Problem details
Return the line containing "Write part 2", the line containing "slab('top_trim', (XL, -0.001, -0.005, 0.003, ZT, ZT", and every line between them, exactly as they stand. Output nothing else.

************

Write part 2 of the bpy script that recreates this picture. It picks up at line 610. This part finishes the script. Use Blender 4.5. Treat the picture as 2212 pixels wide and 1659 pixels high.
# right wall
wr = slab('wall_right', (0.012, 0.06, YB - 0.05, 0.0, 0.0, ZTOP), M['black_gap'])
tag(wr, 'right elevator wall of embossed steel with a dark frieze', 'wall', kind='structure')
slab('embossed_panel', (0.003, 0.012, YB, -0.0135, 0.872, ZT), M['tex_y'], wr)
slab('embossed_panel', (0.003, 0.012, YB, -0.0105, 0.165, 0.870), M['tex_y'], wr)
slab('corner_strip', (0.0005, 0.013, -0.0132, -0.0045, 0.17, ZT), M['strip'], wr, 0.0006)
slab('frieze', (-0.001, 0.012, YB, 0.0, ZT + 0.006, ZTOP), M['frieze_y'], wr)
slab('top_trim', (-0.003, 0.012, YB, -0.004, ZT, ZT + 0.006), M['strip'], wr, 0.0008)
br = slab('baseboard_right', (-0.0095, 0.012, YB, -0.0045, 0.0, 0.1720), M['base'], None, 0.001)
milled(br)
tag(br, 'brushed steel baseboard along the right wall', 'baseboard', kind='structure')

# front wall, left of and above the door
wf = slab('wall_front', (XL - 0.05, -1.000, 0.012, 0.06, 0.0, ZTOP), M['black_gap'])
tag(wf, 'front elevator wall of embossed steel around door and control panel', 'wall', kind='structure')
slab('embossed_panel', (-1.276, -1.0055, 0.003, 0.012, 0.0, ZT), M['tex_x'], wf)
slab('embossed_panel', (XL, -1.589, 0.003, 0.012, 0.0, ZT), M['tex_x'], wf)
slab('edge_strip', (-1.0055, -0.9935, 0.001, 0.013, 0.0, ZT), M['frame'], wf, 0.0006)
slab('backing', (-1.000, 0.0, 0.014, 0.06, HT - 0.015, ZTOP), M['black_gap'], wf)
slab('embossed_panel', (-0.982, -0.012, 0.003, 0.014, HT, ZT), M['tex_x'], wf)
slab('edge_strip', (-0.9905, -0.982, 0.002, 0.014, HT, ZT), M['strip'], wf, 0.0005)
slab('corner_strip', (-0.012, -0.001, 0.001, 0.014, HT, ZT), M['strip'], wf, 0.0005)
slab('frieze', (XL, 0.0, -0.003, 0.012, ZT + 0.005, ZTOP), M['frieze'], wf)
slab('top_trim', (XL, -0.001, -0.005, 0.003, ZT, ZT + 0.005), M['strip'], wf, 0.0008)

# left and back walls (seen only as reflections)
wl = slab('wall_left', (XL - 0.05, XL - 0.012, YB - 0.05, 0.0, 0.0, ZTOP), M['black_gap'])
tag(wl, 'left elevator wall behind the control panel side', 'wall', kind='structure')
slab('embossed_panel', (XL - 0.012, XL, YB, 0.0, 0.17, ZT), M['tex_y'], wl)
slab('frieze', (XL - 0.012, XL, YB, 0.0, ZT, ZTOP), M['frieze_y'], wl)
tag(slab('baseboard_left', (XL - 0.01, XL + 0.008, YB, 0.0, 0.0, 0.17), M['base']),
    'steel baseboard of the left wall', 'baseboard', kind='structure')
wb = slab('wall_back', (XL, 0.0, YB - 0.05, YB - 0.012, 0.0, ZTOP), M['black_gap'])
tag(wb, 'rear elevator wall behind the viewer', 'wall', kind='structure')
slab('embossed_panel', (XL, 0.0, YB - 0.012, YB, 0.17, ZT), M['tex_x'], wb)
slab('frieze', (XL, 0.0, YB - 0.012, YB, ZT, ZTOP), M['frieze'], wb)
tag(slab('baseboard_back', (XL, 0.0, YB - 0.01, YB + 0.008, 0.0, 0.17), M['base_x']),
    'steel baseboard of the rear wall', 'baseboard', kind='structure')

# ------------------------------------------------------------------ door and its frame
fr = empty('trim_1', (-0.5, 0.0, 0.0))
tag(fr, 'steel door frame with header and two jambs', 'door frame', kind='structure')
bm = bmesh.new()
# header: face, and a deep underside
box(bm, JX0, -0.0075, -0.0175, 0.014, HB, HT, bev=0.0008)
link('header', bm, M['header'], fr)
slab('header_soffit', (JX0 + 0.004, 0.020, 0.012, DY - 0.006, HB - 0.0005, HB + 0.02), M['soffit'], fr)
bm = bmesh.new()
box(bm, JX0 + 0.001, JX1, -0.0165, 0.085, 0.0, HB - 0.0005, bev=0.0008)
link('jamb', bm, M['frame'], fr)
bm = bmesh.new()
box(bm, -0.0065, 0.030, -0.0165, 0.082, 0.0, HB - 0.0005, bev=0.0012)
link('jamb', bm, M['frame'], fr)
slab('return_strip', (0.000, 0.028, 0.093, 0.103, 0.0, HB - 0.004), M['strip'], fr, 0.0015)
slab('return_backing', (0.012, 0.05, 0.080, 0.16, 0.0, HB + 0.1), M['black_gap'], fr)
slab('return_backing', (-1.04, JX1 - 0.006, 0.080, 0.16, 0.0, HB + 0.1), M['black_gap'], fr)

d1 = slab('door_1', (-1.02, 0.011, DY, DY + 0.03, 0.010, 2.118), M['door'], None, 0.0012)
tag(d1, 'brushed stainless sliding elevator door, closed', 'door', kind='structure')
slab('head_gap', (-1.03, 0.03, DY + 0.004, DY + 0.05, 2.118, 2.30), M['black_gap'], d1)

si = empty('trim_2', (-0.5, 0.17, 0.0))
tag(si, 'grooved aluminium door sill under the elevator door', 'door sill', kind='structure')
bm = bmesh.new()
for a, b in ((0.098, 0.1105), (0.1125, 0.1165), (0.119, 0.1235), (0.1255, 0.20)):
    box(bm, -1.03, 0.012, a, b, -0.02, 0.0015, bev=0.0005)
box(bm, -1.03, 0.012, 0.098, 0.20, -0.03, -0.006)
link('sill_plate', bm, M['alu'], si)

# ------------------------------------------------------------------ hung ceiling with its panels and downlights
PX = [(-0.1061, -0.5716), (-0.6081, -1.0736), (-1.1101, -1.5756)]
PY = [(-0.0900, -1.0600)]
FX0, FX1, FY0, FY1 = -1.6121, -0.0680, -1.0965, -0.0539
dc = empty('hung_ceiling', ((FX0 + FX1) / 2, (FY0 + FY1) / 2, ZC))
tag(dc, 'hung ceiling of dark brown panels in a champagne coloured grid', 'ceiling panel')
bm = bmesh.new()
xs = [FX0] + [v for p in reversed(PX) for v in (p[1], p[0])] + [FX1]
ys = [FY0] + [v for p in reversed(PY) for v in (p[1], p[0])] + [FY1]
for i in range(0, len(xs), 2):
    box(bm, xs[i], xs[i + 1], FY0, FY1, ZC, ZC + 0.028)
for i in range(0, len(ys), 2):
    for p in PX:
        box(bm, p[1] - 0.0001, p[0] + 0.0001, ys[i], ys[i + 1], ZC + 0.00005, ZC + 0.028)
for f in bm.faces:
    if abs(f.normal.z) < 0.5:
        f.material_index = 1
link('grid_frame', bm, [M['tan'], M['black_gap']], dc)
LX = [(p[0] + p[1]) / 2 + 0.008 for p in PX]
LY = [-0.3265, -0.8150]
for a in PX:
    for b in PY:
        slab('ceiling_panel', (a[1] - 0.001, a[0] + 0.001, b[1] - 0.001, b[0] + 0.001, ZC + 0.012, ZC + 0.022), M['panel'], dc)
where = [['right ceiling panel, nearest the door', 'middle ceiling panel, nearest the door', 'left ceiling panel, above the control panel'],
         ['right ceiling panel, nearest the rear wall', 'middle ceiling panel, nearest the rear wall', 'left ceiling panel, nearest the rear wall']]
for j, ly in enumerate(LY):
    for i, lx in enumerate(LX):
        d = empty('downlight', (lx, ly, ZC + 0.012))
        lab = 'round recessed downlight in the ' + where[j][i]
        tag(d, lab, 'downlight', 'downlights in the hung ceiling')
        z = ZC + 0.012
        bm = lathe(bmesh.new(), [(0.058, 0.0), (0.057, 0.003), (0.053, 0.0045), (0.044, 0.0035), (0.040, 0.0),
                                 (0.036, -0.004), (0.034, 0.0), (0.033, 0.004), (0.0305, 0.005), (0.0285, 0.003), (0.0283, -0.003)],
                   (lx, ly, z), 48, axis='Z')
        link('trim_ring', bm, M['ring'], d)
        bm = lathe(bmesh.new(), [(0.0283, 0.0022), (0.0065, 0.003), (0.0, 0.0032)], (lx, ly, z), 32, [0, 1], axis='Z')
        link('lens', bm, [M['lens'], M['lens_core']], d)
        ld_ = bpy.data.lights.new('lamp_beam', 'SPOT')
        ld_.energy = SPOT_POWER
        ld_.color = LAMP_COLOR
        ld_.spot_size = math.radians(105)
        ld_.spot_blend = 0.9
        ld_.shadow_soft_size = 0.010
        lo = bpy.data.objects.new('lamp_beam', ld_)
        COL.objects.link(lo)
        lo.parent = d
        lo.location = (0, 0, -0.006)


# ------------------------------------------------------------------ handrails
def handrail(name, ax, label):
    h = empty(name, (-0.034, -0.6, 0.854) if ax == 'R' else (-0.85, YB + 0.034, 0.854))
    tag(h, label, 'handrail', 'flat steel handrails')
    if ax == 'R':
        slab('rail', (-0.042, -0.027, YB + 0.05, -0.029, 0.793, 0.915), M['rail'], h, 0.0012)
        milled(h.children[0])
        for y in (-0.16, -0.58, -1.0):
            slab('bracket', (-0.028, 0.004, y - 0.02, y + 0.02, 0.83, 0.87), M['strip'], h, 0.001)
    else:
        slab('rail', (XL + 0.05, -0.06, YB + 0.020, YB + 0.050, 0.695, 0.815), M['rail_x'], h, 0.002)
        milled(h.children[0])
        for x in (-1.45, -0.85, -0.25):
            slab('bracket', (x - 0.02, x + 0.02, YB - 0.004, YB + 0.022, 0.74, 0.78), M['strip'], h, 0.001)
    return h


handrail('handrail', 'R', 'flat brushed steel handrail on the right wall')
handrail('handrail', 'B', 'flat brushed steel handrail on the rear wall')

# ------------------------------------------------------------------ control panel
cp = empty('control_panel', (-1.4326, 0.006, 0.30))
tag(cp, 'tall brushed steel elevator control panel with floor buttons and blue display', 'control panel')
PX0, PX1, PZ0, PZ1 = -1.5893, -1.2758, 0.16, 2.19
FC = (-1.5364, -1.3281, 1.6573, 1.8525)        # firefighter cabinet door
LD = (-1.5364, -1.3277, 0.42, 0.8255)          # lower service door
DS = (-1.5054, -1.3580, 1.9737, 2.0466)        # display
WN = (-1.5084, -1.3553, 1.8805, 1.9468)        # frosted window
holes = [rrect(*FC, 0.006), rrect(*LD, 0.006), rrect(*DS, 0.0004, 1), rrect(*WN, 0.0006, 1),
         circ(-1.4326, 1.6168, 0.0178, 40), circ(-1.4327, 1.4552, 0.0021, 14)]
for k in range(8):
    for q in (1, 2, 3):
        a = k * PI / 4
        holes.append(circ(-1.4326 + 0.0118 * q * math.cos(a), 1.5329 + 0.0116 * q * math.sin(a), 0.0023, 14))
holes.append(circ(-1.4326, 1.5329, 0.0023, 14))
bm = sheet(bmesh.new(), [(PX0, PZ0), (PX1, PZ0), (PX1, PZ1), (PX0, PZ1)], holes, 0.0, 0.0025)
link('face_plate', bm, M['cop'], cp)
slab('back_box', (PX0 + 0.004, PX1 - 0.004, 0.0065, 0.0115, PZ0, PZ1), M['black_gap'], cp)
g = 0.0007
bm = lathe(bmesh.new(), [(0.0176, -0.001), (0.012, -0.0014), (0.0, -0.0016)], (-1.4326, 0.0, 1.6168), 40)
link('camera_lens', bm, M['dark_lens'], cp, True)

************

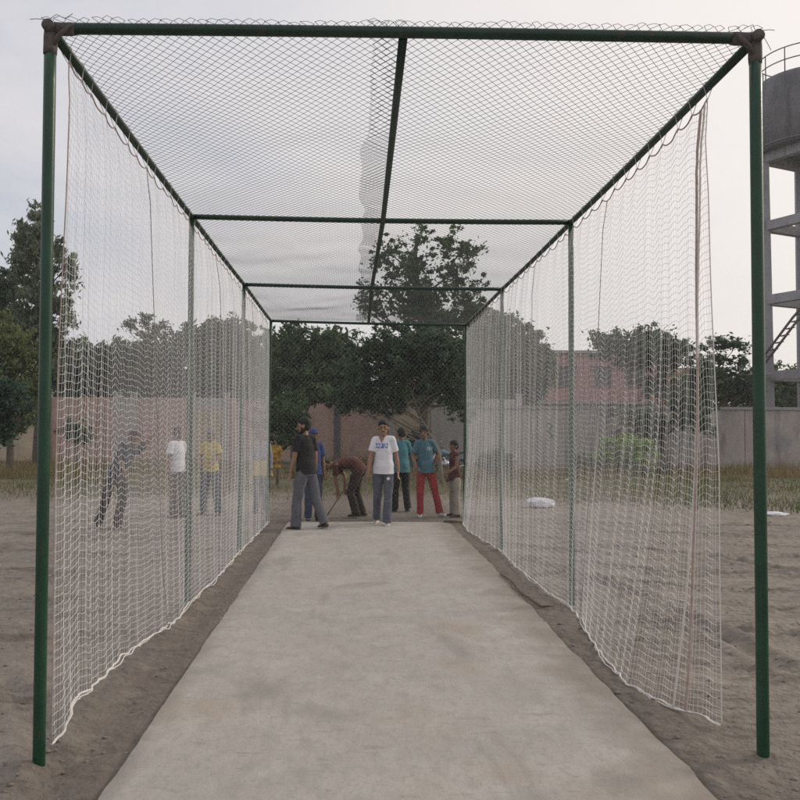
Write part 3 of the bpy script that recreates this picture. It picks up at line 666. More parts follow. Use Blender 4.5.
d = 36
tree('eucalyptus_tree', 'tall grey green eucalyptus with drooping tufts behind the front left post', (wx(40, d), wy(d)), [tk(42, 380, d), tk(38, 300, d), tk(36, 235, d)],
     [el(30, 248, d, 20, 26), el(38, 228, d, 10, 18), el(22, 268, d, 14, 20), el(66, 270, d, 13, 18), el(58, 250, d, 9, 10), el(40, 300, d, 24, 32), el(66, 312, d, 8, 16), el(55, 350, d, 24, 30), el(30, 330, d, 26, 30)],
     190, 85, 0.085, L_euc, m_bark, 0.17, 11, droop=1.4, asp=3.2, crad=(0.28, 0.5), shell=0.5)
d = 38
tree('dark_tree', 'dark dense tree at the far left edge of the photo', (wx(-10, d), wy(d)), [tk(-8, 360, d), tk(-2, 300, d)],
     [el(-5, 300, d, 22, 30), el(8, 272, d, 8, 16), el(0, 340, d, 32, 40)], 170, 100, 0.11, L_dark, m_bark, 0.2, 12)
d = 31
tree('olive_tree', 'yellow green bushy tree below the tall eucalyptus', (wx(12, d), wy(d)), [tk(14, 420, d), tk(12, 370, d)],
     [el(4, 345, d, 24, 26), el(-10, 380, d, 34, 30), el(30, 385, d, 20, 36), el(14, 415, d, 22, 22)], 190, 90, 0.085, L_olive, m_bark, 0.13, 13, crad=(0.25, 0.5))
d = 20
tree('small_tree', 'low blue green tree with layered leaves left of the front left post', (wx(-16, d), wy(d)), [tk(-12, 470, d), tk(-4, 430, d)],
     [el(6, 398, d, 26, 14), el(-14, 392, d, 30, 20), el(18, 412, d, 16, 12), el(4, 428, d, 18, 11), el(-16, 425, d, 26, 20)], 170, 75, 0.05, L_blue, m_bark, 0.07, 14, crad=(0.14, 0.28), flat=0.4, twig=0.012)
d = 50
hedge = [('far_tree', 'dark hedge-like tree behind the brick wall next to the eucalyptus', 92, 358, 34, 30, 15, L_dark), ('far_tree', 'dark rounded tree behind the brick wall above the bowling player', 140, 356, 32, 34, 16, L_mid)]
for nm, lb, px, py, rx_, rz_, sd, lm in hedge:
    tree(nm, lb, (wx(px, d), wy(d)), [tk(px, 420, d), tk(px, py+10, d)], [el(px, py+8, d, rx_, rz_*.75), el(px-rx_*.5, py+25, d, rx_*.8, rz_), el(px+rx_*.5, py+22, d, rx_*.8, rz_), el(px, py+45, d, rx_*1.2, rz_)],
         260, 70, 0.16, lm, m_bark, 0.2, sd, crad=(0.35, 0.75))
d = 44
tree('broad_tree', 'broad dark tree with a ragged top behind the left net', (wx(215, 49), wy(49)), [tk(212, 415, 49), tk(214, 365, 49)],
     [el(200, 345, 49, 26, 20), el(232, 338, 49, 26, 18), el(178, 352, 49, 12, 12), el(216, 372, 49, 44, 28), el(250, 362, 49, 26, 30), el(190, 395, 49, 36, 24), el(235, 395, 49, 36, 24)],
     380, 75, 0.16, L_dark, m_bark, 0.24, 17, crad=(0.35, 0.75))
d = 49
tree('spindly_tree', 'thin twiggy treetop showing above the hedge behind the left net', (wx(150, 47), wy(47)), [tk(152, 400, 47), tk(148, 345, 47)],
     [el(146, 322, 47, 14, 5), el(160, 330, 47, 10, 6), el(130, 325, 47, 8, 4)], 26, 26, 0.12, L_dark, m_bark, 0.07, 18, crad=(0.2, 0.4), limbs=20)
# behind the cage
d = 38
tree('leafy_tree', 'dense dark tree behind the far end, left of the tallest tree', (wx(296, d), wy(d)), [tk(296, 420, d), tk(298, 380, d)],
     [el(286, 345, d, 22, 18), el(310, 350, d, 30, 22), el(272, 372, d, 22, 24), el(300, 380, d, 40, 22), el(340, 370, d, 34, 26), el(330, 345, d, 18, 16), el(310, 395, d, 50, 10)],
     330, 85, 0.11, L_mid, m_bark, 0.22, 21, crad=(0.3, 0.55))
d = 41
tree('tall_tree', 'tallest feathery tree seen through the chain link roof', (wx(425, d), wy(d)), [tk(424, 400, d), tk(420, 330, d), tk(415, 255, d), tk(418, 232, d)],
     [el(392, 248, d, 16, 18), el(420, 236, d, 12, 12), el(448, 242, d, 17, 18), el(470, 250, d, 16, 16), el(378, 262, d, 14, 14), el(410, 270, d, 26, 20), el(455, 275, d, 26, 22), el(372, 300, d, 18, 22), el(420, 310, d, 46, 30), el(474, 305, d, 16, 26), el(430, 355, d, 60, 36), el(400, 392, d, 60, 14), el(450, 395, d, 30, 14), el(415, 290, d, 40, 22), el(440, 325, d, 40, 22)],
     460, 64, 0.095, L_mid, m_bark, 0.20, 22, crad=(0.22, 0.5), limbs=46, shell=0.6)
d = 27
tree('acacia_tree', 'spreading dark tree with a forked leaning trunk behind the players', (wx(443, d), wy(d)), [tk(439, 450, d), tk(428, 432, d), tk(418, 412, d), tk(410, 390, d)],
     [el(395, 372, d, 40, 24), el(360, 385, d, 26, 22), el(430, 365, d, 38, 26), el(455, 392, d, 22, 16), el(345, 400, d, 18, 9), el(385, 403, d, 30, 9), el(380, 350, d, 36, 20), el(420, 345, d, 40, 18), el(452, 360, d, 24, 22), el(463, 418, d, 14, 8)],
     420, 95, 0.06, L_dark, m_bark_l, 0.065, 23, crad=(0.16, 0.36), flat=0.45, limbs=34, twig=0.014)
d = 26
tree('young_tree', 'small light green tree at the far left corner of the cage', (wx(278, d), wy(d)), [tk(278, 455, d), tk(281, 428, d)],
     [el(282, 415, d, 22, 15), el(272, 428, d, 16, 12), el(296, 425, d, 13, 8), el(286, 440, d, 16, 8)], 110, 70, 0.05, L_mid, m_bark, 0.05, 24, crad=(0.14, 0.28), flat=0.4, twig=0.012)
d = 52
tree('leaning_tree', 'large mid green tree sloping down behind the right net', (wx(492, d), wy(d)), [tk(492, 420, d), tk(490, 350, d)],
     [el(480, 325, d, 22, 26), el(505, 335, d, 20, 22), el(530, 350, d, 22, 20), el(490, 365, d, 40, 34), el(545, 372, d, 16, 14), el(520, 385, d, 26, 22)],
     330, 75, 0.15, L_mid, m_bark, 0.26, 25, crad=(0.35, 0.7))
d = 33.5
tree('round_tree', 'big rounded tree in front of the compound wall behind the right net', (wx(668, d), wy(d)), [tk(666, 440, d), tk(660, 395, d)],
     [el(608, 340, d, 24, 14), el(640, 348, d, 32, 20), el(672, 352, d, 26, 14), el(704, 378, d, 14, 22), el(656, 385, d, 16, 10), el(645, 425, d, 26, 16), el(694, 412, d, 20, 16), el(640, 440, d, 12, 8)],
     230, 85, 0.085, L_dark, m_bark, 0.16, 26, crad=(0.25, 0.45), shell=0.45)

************

Response
Write part 2 of the bpy script that recreates this picture. It picks up at line 610. This part finishes the script. Use Blender 4.5. Treat the picture as 2212 pixels wide and 1659 pixels high.
# right wall
wr = slab('wall_right', (0.012, 0.06, YB - 0.05, 0.0, 0.0, ZTOP), M['black_gap'])
tag(wr, 'right elevator wall of embossed steel with a dark frieze', 'wall', kind='structure')
slab('embossed_panel', (0.003, 0.012, YB, -0.0135, 0.872, ZT), M['tex_y'], wr)
slab('embossed_panel', (0.003, 0.012, YB, -0.0105, 0.165, 0.870), M['tex_y'], wr)
slab('corner_strip', (0.0005, 0.013, -0.0132, -0.0045, 0.17, ZT), M['strip'], wr, 0.0006)
slab('frieze', (-0.001, 0.012, YB, 0.0, ZT + 0.006, ZTOP), M['frieze_y'], wr)
slab('top_trim', (-0.003, 0.012, YB, -0.004, ZT, ZT + 0.006), M['strip'], wr, 0.0008)
br = slab('baseboard_right', (-0.0095, 0.012, YB, -0.0045, 0.0, 0.1720), M['base'], None, 0.001)
milled(br)
tag(br, 'brushed steel baseboard along the right wall', 'baseboard', kind='structure')

# front wall, left of and above the door
wf = slab('wall_front', (XL - 0.05, -1.000, 0.012, 0.06, 0.0, ZTOP), M['black_gap'])
tag(wf, 'front elevator wall of embossed steel around door and control panel', 'wall', kind='structure')
slab('embossed_panel', (-1.276, -1.0055, 0.003, 0.012, 0.0, ZT), M['tex_x'], wf)
slab('embossed_panel', (XL, -1.589, 0.003, 0.012, 0.0, ZT), M['tex_x'], wf)
slab('edge_strip', (-1.0055, -0.9935, 0.001, 0.013, 0.0, ZT), M['frame'], wf, 0.0006)
slab('backing', (-1.000, 0.0, 0.014, 0.06, HT - 0.015, ZTOP), M['black_gap'], wf)
slab('embossed_panel', (-0.982, -0.012, 0.003, 0.014, HT, ZT), M['tex_x'], wf)
slab('edge_strip', (-0.9905, -0.982, 0.002, 0.014, HT, ZT), M['strip'], wf, 0.0005)
slab('corner_strip', (-0.012, -0.001, 0.001, 0.014, HT, ZT), M['strip'], wf, 0.0005)
slab('frieze', (XL, 0.0, -0.003, 0.012, ZT + 0.005, ZTOP), M['frieze'], wf)
slab('top_trim', (XL, -0.001, -0.005, 0.003, ZT, ZT + 0.005), M['strip'], wf, 0.0008)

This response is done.